The six remaining non-executive directors’ terms will also expire in May 2024. “This creates a real risk of a sudden and immediate loss of continuity and institutional knowledge in a year.” 

In addition, Vezi said the drawn-out process of appointing SOE directors could prove catastrophic for Transnet.

“The challenges it faces are significant and require the attention of an engaged, informed, experienced and skilled board,” he said.

3. Skills shortage

Vezi said the reduced board size means three key sub-committees within the board lack critical skills and expertise, referring to the Audit Committee, the Finance and Investment Committee and the Risk Committee.

For example, the Audit Committee membership does not include a non-executive director with a finance or accounting qualification.

This is the Transnet sub-committee currently engaged with the external auditors in finalising the SOE’s annual financial statements. 

Furthermore, the execution of Transnet’s much-needed R99 billion capital expenditure programme over five years is overseen by the Finance and Investment Committee. 

“This committee lacks critical strategy and finance experience and will thus cause further delays, placing more pressure on the under-maintained infrastructure,” warned Vezi.

“Considering the glaring skills mismatch evident in the three sub-committees’ membership, we question the level of due diligence and oversight provided by these sub-committees.”
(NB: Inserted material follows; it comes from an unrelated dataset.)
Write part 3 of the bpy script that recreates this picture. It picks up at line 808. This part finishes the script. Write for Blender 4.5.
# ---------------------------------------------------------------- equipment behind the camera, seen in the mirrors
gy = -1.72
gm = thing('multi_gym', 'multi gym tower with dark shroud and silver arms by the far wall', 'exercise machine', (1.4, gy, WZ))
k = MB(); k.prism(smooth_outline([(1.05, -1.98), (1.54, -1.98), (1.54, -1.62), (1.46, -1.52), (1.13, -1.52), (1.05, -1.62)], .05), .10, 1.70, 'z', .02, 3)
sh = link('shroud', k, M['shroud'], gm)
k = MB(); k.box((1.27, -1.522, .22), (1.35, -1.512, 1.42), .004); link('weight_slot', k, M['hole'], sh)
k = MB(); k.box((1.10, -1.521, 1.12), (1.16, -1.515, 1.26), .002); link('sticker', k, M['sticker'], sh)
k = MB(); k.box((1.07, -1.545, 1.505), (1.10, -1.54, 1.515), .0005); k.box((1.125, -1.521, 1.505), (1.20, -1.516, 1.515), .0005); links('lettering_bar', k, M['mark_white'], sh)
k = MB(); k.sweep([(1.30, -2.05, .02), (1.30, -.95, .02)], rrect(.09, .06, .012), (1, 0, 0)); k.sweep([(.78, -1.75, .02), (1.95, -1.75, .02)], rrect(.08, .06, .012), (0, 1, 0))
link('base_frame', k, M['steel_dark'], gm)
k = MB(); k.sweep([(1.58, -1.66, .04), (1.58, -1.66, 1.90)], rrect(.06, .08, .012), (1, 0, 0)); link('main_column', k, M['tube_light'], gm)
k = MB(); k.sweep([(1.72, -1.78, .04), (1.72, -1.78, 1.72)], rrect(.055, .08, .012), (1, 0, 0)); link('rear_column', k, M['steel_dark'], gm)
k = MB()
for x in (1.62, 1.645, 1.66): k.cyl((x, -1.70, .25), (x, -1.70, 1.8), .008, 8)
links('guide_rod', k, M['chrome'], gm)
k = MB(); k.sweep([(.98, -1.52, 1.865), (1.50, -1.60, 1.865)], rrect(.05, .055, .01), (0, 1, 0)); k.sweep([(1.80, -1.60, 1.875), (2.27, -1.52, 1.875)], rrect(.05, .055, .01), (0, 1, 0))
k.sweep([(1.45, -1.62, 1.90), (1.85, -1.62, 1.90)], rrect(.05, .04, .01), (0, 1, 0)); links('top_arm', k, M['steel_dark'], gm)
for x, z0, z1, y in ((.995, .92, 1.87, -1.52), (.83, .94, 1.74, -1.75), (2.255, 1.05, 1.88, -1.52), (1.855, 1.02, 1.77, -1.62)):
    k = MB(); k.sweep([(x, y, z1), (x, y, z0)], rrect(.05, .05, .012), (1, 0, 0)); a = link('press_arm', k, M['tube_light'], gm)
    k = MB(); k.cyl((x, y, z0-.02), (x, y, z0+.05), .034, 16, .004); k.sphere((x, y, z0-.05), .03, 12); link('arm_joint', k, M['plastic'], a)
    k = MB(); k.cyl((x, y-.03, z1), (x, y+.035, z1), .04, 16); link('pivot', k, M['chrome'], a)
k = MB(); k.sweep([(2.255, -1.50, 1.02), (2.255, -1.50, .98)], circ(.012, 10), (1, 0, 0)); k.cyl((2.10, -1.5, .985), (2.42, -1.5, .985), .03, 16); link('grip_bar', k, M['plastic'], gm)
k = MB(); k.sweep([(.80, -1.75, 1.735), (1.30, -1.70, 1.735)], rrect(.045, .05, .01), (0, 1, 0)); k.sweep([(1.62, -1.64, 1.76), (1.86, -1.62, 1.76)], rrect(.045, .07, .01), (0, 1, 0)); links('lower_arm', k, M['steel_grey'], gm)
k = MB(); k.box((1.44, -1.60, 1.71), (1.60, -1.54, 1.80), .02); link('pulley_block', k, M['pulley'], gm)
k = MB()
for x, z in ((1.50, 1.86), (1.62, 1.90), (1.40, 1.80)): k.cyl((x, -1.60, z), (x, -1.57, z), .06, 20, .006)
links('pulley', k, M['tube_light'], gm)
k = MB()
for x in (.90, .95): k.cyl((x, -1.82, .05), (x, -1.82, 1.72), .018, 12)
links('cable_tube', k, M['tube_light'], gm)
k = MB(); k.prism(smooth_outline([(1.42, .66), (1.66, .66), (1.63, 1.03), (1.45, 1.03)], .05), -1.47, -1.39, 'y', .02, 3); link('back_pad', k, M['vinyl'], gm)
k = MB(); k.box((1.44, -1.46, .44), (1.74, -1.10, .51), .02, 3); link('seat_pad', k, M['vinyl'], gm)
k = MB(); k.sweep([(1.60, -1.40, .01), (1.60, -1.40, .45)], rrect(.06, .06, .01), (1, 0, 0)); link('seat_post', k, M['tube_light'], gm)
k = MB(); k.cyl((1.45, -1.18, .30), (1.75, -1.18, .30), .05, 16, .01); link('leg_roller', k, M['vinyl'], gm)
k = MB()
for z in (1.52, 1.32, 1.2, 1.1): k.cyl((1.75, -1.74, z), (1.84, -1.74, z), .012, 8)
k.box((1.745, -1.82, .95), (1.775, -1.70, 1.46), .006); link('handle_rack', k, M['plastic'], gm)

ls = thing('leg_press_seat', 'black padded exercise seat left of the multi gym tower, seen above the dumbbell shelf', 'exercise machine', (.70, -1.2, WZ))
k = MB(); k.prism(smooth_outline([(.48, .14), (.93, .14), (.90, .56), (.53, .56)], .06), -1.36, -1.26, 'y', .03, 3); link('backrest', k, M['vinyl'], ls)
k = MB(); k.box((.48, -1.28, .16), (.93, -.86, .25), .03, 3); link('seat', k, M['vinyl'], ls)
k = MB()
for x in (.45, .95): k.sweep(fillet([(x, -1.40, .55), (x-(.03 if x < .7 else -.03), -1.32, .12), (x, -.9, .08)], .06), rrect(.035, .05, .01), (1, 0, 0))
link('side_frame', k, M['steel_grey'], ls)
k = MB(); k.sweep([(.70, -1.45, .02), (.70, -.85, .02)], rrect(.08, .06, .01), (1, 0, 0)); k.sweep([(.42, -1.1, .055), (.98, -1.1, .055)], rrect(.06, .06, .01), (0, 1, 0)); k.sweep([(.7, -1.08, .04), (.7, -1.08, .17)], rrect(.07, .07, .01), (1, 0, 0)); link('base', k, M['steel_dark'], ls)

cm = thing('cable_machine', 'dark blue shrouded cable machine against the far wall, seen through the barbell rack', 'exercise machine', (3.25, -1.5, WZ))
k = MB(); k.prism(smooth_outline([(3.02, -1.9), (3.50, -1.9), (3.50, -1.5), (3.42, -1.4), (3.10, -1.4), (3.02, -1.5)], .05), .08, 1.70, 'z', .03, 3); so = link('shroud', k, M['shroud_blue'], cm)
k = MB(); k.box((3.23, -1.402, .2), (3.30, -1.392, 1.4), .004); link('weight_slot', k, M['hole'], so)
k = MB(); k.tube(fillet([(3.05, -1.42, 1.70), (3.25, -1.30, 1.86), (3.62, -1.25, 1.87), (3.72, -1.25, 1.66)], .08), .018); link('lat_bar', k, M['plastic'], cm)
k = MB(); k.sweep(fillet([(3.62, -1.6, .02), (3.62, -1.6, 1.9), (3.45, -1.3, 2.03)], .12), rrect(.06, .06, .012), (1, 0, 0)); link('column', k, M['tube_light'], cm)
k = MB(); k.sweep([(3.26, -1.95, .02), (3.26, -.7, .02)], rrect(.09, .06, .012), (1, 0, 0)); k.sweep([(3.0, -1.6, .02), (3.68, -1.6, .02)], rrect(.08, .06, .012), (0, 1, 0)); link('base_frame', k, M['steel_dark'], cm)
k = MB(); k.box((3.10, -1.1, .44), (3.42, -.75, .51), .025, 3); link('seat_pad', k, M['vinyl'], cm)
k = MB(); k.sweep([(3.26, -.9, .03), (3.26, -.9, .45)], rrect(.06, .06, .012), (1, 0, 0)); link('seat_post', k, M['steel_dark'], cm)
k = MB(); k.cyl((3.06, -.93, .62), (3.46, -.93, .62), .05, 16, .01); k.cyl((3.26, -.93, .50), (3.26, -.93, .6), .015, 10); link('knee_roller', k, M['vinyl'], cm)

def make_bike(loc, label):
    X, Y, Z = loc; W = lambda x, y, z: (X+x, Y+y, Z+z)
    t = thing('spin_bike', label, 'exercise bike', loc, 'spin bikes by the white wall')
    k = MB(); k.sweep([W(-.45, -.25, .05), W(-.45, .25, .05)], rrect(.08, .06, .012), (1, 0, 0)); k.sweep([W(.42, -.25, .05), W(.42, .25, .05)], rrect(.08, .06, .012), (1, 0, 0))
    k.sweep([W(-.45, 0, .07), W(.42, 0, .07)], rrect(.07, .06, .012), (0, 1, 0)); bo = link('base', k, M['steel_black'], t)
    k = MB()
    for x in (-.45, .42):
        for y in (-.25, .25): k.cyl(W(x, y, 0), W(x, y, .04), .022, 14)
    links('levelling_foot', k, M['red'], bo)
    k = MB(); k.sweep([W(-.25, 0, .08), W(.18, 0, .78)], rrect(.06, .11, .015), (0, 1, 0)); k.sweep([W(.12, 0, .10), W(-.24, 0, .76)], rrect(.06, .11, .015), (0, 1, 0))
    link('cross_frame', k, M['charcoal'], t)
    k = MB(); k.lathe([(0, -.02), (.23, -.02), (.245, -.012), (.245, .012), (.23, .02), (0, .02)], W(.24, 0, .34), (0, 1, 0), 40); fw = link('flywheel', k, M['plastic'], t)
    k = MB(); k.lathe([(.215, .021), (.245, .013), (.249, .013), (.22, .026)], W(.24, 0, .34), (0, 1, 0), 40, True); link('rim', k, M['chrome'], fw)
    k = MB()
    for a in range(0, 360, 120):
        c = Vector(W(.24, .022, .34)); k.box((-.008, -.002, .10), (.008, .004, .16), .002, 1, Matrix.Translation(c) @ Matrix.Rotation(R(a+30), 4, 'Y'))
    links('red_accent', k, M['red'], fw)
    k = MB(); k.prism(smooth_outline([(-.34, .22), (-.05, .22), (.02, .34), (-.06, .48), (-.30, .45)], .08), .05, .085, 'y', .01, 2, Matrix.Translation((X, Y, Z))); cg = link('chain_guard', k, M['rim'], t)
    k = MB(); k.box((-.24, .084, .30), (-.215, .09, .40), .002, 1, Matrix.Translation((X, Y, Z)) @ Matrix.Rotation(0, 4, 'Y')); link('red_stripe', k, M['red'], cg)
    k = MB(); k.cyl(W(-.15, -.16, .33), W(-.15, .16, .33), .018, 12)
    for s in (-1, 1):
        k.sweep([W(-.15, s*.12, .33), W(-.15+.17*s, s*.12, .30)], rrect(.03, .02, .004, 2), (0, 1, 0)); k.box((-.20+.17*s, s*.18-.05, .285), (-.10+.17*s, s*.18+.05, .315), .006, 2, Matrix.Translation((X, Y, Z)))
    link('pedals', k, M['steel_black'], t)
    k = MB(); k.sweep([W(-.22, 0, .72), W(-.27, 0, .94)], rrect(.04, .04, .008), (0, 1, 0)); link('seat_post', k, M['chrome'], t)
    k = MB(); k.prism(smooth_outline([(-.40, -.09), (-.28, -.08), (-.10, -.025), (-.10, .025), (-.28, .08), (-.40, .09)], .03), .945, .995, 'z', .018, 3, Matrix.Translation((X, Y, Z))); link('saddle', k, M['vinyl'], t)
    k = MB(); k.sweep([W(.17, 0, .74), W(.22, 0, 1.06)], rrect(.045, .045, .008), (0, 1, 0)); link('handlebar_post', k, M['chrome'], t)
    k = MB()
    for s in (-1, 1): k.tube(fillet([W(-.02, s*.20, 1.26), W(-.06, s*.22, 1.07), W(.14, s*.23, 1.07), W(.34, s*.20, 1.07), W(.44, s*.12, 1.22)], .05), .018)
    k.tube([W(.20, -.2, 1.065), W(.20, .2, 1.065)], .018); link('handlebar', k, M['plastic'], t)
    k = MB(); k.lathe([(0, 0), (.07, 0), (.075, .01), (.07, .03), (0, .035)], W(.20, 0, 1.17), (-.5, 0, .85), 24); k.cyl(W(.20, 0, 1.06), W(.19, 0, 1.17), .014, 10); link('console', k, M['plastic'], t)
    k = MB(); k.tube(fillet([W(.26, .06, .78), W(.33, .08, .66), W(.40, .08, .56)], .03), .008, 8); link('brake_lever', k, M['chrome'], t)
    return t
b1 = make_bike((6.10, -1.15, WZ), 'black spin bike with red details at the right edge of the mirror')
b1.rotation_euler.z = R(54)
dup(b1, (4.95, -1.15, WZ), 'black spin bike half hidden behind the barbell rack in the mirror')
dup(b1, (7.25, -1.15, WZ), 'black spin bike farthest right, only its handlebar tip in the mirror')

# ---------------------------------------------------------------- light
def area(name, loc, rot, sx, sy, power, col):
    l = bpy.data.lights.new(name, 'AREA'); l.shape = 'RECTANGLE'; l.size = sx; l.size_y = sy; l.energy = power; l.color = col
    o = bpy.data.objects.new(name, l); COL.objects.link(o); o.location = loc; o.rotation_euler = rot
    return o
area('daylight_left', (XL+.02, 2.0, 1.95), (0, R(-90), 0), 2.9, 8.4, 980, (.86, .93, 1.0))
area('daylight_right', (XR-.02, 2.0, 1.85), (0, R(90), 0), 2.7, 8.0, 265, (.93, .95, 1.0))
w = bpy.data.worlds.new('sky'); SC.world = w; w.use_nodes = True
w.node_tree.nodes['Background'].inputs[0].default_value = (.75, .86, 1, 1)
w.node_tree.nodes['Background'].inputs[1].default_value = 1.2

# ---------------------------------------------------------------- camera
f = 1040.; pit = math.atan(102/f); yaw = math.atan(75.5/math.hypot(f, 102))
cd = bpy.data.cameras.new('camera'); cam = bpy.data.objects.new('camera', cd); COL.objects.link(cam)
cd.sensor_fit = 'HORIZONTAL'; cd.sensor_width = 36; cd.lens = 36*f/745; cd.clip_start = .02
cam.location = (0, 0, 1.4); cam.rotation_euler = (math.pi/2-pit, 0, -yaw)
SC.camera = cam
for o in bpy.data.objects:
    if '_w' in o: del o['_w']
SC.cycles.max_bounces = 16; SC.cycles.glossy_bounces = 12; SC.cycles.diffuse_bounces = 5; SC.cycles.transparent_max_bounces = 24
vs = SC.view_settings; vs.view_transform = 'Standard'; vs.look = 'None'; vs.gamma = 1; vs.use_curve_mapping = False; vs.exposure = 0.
Source: Shutterstock/Peter Titmuss

4. Communication

Transnet recently reconstituted these three sub-committees to align them to their terms of reference and ensure they are staffed with the required three members.

However, according to Vezi, this was not communicated to the investor community in line with the JSE’s Debt Listing Requirements (DLRs).

These requirements obligate Transnet to issue a SENS announcement “without delay but no later than the end of the business day following the decision or receipt of notice detailing the change”. 

“Transnet only issued a SENS announcement on 6 June, which we understand is more than two months after the most recent Board appointments, which were announced on 11 January 2023 and 14 March 2023, respectively,” said Vezi. 

This delay brings into question the effective date of these changes and whether any decisions that these sub-committees may have made during this time were made by a sub-committee that may not have been appropriately constituted.

5. Deteriorating performance

Vezi said the gradual decline of Transnet’s board has occurred over the same time as an “observable deterioration in Transnet’s financial and operational performance”. 

In the past five years, Transnet’s revenues, profitability and cash flow have reduced – and, for the first time in years, Transnet has required shareholder support through a R5.8 billion bailout.

Transnet Freight and Rail also continue to experience a shortage of locomotives, persistent cable theft and underinvestment in infrastructure. 

“All of these remain significant headwinds facing Transnet and need urgent resolution to ensure that Transnet returns to stand-alone sustainability and our economy starts to recover and grow,” said Vezi. 

“At present, Transnet Freight and Rail volumes are at 10-year lows, with South Africa missing out on the recent commodity boom, a lost opportunity that has severely dented our economy and growth prospects.”